Summit strengthening environmental ties across state line

2013-05-14T18:09:00Z 2013-05-29T11:08:21Z Summit strengthening environmental ties across state lineLauri Harvey Keagle lauri.keagle@nwi.com, (219) 852-4311 nwitimes.com

GARY | Calumet-area stakeholders gathered Tuesday for the first of a two-day summit aimed at making connections on environmental issues across the Illinois/Indiana state line.

"Connection is one thing, but moving it to the next step is another," Dr. Mark Bouman, Chicago Region program director at The Field Museum and co-chairman of the Calumet Stewardship Initiative, said. "We want to make this conversation count."

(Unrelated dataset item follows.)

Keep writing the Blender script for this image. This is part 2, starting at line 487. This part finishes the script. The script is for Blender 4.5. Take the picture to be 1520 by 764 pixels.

The theme of this year's Calumet Summit at the Marquette Park Pavilion is Connecting for Action. Leaders from nonprofit groups, industry and local, state and federal governments are among the more than 100 people participating in the event coordinated by the Calumet Stewardship Initiative.

During the summit, 16 presenters have seven minutes to share information on subjects such as natural resources planning, land and water conservation, green infrastructure, climate change, education and transportation. Participants then discuss the presentations in small groups, submit their views on the information and vote on the opinions provided using transponders.

Data collected from the votes will be used to guide recommendations for planning at the end of the summit.

Gary Mayor Karen Freeman-Wilson said partnerships forged at the summit provide the key to future success.

"We can all work together to preserve the environment that serves us all well," Freeman-Wilson said. "The way that we do it is through these meetings."

Joel Brammeier, president and CEO of the Alliance for the Great Lakes in Chicago, said the Great Lakes region has the fourth largest economic productivity in the world, making the connections between quality of life, industry, economy and the environment key.

Brammeier spoke about the Great Lakes Restoration Initiative, a federal program that invested more than $1 billion in the Great Lakes in the last three years, $11 million of which was spent in the Calumet region on nutrient runoff, invasive species, contaminated sediments and habitat restoration.

"There has been a coalition built up beyond any one community that is making it work," Brammeier said.

U.S. Rep. Pete Visclosky, D-Merrillville, said talking about the issues will not be enough.

"I would encourage you between now and the next summit, go out and do something or everyone will have wasted their time over the two days," Visclosky said.